Harking back to our textile experience, we should have realized the futility of trying to be very clever (via sinking funds and other special type issues) in an area where the tide was running heavily against us.

Buffett often returns to this theme: If the tide is going against you, it doesn’t matter how smart you are, you’ll get pulled along with it. If the tide is going with you, it doesn’t matter how dumb you are, you’ll get pushed along with it. The tide in bonds, as with the tide in textiles, was clearly going against Buffett. What mattered now was when the tide would turn and who would be left swimming naked:

And, of course, there is the possibility that our present analysis is much too negative. The chances for very low rates of inflation are not nil. Inflation is man-made; perhaps it can be man-mastered. The threat which alarms us may also alarm legislators and other powerful groups, prompting some appropriate response.

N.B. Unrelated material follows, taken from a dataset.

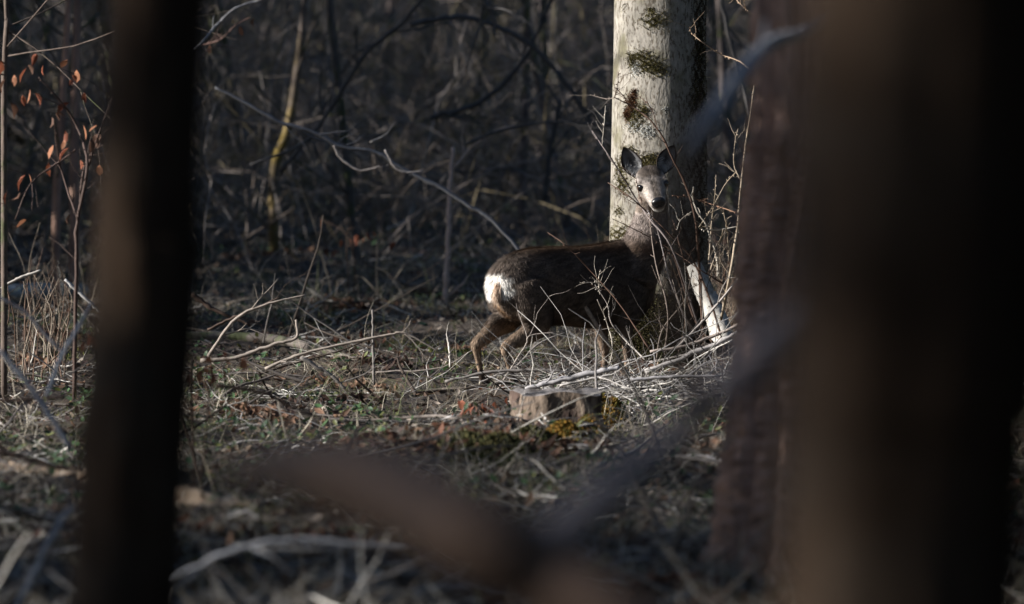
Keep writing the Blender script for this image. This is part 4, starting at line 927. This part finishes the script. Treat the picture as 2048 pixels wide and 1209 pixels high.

Furthermore, present interest rates incorporate much higher inflation projections than those of a year or two ago. Such rates may prove adequate or more than adequate to protect bond buyers. We even may miss large profits from a major rebound in bond prices. However, our unwillingness to fix a price now for a pound of See’s candy or a yard of Berkshire cloth to be delivered in 2010 or 2020 makes us equally unwilling to buy bonds which set a price on money now for use in those years. Overall, we opt for Polonius (slightly restated): “Neither a short-term borrower nor a long-term lender be.”

Buffett knew that there was no such thing as a good investment class, just a good investment price. At one price, bonds might be a bad bet, but at another price, if they eventually got so cheap that they more than covered the risk of inflation, they would be a great bet. In hindsight, this turn in the tide occurred in the early 1980s. In 1982, we could have loaned money to the U.S. government for a 10 year period and have gotten paid nearly 15% for having done so. Today, making that same loan would only get us about 2%. Anyone who went all in on bonds in 1982 would have timed the turn in the tide perfectly and would have done very well over the following 30 some years.

It is always important to remember that cycles, by definition, eventually turn.